Character-set preference is ignored until terminal reset
I have been using xfce4-terminal on Linux for a number of years. My preferred character set is ISO 8859-1 (Latin-1) and I have lots of files that are in that character set. I've been able to use this in xfce4-terminal by going into Preferences -> Advanced -> Encoding and selecting "Western European (ISO-8859-1)".
I recently updated my Linux system from Fedora 32 to Fedora 34 (I have xfce4-terminal-0.8.10-2.fc34.x86_64) and I find that when I first open a terminal window, this preference is no longer being respected. No matter what encoding I have selected, the terminal window only wants to display text as UTF-8. (My concern is how characters are displayed, not what I type to generate them.)
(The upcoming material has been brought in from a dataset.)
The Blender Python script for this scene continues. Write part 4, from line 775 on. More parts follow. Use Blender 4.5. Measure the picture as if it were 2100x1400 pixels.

However, if I reset the terminal, it NOW begins respecting my character-set preference.
Here are two sample files: "this-is-8859-1" is in 8859-1 and, you guessed it, "this-is-utf-8" is in UTF-8.
Here are two screenshots. This one shows my Encoding setting and the terminal window malfunctioning. (The blue box is my shell prompt.)
And this one shows the correct behavior.
Besides closing the Preferences window, and retyping the commands you see, the only thing I did in between the two was to echo the two characters ESC c to the terminal window to cause a reset.